Algunos locales ofrecen alojamiento a la luz de las candelas. Porque ya lo decíamos: sólo alguna casa que hace las veces de hostal (no llegan a 10) o taberna hippy dispone de agua (la trae un camión cisterna), gas o luz, ya sea con paneles solares o energía eólica. Y eso es lo que quieren tanto los viajeros (almas jóvenes y mochileras) como los habitantes, apenas 70. Pero tienen hasta escuela (con cuatro niños, eso sí) y misa los sábados a las 16.30 en casa de Gloria, la mulata. No es que no les importe vivir así: es que no quieren otra cosa. Son los hijos de los hijos de aquellos osados que llegaron en los 60 para trabajar en las loberas.

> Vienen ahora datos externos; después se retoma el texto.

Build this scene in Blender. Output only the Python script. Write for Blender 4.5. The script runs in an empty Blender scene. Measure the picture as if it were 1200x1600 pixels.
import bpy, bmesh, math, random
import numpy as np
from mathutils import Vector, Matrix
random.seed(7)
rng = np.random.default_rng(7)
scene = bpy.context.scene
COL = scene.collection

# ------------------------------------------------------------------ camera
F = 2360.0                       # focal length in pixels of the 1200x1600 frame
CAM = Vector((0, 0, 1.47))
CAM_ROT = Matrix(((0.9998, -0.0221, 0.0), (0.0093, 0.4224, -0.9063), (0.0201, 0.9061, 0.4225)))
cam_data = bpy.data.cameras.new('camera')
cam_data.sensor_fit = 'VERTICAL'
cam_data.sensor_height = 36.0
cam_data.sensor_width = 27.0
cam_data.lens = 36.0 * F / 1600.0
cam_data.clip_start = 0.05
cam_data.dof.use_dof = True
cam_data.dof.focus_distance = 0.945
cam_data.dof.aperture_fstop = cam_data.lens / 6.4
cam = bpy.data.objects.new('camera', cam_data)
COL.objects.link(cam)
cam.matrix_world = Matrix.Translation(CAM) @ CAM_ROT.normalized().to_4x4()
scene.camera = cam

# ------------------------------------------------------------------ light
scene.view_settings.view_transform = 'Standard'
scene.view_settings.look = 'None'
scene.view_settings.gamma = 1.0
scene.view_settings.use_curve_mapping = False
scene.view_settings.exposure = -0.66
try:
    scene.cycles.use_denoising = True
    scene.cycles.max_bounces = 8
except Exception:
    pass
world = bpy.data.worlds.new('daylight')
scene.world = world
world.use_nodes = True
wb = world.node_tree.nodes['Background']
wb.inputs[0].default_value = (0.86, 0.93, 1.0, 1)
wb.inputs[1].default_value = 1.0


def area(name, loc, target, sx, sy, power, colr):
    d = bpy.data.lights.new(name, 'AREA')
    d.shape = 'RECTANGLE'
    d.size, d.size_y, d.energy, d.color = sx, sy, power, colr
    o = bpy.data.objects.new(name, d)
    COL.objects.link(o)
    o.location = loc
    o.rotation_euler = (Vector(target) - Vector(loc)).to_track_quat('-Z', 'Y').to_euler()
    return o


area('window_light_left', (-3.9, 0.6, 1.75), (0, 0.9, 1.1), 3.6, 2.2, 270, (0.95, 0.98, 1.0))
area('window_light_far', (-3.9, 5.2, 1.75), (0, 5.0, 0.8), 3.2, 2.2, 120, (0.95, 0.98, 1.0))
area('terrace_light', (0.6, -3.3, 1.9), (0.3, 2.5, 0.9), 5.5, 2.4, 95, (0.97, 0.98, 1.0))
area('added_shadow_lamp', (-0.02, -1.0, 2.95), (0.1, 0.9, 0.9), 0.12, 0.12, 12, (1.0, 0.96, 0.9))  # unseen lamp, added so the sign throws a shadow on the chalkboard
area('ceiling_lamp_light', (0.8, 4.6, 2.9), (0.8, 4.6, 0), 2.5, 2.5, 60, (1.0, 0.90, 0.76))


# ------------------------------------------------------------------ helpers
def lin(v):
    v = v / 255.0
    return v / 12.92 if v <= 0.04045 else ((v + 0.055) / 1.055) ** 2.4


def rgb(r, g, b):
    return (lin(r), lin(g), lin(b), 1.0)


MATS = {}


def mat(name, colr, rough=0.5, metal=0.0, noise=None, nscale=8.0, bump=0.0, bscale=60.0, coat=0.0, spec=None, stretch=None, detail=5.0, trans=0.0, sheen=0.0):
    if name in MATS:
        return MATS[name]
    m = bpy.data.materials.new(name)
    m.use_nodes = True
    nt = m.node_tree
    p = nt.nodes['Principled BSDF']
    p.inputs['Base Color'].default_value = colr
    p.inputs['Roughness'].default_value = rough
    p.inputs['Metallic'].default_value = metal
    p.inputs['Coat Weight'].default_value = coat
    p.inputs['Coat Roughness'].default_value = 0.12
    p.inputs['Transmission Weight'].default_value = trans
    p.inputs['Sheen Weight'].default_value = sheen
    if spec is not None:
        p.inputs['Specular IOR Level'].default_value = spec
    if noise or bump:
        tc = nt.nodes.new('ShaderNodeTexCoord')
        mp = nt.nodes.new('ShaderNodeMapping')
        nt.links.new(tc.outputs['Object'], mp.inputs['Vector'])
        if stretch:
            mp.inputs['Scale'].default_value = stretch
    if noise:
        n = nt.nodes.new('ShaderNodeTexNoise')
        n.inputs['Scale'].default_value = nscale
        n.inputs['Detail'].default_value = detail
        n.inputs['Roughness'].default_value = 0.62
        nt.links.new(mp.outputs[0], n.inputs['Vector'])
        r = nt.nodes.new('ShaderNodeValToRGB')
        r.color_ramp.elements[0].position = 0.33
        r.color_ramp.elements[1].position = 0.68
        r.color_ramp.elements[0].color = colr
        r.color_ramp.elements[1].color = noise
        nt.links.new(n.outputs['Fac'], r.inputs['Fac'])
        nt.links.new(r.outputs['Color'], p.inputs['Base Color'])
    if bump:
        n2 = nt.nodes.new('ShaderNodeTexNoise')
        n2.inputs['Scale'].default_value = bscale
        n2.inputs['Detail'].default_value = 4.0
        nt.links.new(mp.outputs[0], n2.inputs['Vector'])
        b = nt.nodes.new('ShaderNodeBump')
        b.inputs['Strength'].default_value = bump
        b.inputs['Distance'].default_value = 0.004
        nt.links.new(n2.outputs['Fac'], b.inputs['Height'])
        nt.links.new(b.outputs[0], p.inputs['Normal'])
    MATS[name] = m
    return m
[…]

Ésa es otra: aquí está una de las mayores reservas de lobos marinos del mundo, ahora protegidos, pero antaño carne de lucro mediante la venta de su aceite para cosmética. Pasó el tiempo y el negocio fue muriendo. Muchas familias se quedaron, reciclándose en pescadores, artesanos u hosteleros. Y aquí siguen, en sus casas de madera. La construcción está prohibida (el terreno es del Estado), lo que no impide que surja una morada nueva de un día para otro, obra de algún avispado que actúa con nocturnidad, alevosía y mucha rapidez. Las autoridades están pendientes, sí, pero entre que llegan, detectan al infractor y ordenan el derribo...

 

Cabo Polonio

Y es que los aires rebeldes de Cabo Polonio vienen de lejos. De los tiempos de la Conquista, cuando naufragó el barco Nuestra Señora del Rosario (1753), comandado por un ibérico, Joseph Polloni. De él dicen que viene el nombre del pueblo. No le faltaron trifulcas con piratas, ya que las naves (o mejor, las brújulas) se volvían locas, perdiendo el rumbo. Por algo se tachó a Polonio de lugar maldito. No les dio por construir un faro hasta 1881, justo en la división entre las dos playas del pueblo: la Sur, brava y surfera, y la Norte, más tranquila y conocida como la de la Calavera. Motivo: a un pirata le dio por comprar el ganado de los indígenas, quedarse con la piel para revenderla y dejar los esqueletos por ahí sueltos.

Reservas de lobos marinos

Eso sí, se sabe hasta el nombre del primer farero, Pedro Grupillo, quien vivía ahí dentro con su hijo y su mujer, a la que se le ocurrió la idea de plantar una escuela en el edificio y ejercer ella de maestra. A su esposo le dejaba la tarea de alimentar al faro con aceite de lobo marino. La toma era cada tres horas, de forma que don Grupillo tenía que subir los 132 escalones de la torre (casi 40 metros mide) tropecientas veces al día. Así lograba que soltara un destello cada 12 segundos.

 

Cabo Polonio

Y así lo hizo saber el cantautor uruguayo Jorge Drexler en su tema 12 segundos de oscuridad, que dio nombre a uno de sus discos más intimistas. Decía más: «Pie detrás de pie no hay manera de caminar la noche del Cabo revelada en un inmenso radar...». La canción se puede escuchar en el Centro de Interpretación instalado en la terminal de camiones con destino al Polonio. No en vano, el oscarizado intérprete considera a este rincón medio perdido su refugio particular. Allí se escondió y allí logró resurgir de sus cenizas en un mal momento.

Tantos lustros después (y a falta de alumbrado público), las ráfagas del faro continúan dominando la aldea cada noche. De ahí que éste sea uno de esos lugares top para contemplar las estrellas. Y hasta peregrinaciones hay para contarlas. Cero contaminacion lumínica.